Behind the Paper

A bibliometric analysis on packaging research: towards sustainable and healthy packages Natalia Vila-Lopez, Inés Küster-Boluda (2020)

This paper reviews the evolution of packaging research. It has been financed by the Spanish Minister of Economy and Competitiveness. Project: “Alimentos reducidos en grasas y jóvenes. Cómo mejorar su comercialización”. Ministerio de Economía y Competitividad. Programa I+D+i CSO2013-42524-R.

The package of a product is a silent vendor. After analyzing a total of 1,170 scientific papers focused on packaging, the following five points have been concluded:

First, two main sectors constitute the focus of packaging studies from a marketing approach: food (connected to nutritional aspects) and tobacco.
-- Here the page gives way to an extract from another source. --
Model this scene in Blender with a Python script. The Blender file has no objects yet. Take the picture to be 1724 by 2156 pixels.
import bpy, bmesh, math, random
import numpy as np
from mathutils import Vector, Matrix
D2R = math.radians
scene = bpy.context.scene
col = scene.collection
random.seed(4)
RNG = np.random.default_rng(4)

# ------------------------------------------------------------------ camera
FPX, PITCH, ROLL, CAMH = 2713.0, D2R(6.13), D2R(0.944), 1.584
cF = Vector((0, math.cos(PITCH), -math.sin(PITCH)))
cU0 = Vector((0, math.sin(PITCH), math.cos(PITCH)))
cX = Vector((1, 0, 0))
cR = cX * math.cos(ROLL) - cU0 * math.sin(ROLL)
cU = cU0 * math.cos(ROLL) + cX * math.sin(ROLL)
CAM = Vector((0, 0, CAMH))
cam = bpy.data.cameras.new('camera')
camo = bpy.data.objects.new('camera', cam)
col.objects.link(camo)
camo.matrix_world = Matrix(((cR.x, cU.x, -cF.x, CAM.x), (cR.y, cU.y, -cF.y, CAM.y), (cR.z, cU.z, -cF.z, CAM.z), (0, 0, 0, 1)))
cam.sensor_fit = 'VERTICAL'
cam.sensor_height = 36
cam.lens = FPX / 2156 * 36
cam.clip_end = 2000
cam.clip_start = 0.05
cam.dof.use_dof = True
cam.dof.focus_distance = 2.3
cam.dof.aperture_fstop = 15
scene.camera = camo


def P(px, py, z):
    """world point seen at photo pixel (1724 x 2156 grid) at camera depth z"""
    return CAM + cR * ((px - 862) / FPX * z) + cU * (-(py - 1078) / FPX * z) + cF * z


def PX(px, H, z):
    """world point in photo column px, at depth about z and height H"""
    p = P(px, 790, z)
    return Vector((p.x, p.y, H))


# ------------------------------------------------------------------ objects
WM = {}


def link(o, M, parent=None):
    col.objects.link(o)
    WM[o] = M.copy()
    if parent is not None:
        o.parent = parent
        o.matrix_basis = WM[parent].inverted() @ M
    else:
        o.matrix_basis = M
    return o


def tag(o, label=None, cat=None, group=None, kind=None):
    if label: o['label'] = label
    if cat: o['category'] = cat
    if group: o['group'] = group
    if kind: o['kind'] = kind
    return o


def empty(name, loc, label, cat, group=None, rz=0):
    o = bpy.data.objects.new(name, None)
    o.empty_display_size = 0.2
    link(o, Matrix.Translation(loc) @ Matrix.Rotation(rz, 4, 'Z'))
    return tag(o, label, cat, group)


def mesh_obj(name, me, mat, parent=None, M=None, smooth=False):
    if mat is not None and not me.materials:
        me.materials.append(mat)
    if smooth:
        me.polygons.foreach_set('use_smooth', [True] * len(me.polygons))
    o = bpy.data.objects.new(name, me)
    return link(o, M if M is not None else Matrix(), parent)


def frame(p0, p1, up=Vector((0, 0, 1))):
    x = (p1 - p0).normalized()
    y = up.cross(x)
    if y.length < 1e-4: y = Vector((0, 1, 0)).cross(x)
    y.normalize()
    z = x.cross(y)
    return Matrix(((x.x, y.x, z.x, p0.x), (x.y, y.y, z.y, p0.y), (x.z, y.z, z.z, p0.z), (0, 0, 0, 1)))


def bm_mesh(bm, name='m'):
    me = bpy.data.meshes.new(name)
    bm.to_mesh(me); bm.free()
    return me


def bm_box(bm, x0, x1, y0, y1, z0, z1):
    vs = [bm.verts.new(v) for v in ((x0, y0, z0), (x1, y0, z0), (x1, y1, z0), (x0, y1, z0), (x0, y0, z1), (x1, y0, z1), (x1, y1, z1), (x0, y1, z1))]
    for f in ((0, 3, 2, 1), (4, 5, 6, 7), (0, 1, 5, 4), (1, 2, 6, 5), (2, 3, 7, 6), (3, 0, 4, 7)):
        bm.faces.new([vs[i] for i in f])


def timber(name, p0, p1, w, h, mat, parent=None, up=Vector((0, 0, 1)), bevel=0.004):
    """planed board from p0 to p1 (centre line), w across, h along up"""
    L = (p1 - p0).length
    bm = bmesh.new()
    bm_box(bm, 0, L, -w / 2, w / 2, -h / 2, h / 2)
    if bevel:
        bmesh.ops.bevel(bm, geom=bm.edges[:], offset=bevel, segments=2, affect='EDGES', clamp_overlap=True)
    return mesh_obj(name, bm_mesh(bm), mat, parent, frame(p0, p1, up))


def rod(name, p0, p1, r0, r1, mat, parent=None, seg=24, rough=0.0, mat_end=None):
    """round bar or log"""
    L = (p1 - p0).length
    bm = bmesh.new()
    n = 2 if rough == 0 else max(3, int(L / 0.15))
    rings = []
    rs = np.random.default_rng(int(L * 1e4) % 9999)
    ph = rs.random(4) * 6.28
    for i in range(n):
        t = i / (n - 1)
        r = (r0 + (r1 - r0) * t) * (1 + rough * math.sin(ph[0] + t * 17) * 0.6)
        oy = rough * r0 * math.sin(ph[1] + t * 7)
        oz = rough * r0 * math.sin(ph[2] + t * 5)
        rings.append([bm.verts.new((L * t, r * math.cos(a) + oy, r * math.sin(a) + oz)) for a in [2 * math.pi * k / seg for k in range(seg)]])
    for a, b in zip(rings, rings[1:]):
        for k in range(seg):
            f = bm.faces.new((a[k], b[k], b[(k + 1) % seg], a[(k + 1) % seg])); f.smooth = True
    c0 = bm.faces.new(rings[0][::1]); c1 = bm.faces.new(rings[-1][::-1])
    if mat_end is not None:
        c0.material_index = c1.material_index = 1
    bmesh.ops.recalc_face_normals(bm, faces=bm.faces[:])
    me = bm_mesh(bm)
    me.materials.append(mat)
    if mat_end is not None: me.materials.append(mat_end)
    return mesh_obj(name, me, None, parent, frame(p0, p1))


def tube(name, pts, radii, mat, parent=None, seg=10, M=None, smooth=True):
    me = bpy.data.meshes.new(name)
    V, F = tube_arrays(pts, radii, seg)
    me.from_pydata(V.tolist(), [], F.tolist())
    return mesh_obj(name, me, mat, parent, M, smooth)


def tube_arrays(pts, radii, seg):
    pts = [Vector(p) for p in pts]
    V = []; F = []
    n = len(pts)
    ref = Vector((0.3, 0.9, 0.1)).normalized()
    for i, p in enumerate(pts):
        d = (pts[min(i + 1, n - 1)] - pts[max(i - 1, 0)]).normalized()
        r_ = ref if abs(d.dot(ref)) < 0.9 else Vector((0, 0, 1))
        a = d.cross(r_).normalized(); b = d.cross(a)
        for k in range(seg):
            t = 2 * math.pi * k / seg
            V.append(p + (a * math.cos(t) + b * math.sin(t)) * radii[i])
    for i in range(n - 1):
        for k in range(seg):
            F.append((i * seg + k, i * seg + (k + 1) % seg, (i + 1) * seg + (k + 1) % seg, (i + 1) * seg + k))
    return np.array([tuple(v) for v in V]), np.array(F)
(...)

Second, the child–adolescent market is a promising target for packaging designers.

Third, packaging innovation is still a priority. More specifically, how to improve packaging materials to protect the environment.

Fourth, active packaging has evolved towards “sustainable packaging”.

Fifth, consumers’ attitudes towards packaging materials cannot be forgotten.

In sum, the future relies on sustainable and healthy packaging concerning different agents involved in packaging decisions: retailers, marketers, consumers, and producers.

MATERIALS AND METHODS

Software

Our bibliometric analysis allowed a quantitative analysis of all scientific publications indexed in the Web of Science (WOS) and Scopus, containing the key words ‘packaging’ and ‘marketing’. To this end, SciMAT software was used (Cobo et al., 2012). As Muñoz-Leiva, Porcu and Barrio-García (2015) have explained, the SciMAT software uses co-work analysis to identify the interests and aspirations of academic researchers; thus, ‘[t]his technique reduces a large set of descriptors (or keywords) to a set of network graphs that effectively illustrate the strongest associations between descriptors’ (p. 682).

Sampling

To define the sample, the key words ‘packaging’ and ‘marketing’ were used together. The search was only done in the English language. The robustness of this method can be seen in Cobo, Chiclana, Collop, de Ona and Herrera-Viedma (2014). As they recommend, a de-duplicating process was applied over the keywords. The author’s keywords and the Keywords Plus were considered to help group words that represent the same concept. The initial sample included 82 papers indexed in Scopus and 1130 indexed in the WOS. These 1212 articles were screened by removing duplicates and papers without year of publication, considering 1170 scientific papers in our final sample. Moreover, 14177 citations within those papers were recorded and analysed. The period embraced was from 1957 (when the first indexed paper was published) to 2019. 

To answer RQ1, RQ2 and RQ3, citation analysis was used. This is a method of tracking publishing patterns based on the assumption that a heavily cited author, paper, or book is considered important by a large number of scholars in a discipline (Kim and McMillan, 2008).

To answer RQ4, two scientific maps were obtained and compared for two consecutive periods of time: (i) from 1957 to 2014, with 699 documents; and (ii) from 2015 to 2019, with 472 documents. The generic terms ‘packaging’ and ‘marketing’ were eliminated to a better approach the most used words in this field of research. These two periods of time were identified because the number of published papers increased exponentially in 2016, doubling over previous years. Not in vain, Nemat, Razzaghi, Bolton and Rousta (2019) pointed out that one of the reasons for the increasing number of publications about food packing design in consumer recycling behaviour ‘could be a larger awareness of the environment impact of food and food packaging waste’ (p. 4).

To better understand the usefulness of the SciMAT software to carry on longitudinal analysis, see Montero-Díaz, Cobo, Gutiérrez-Salcedo, Segado-Boj and Herrera-Viedma (2018).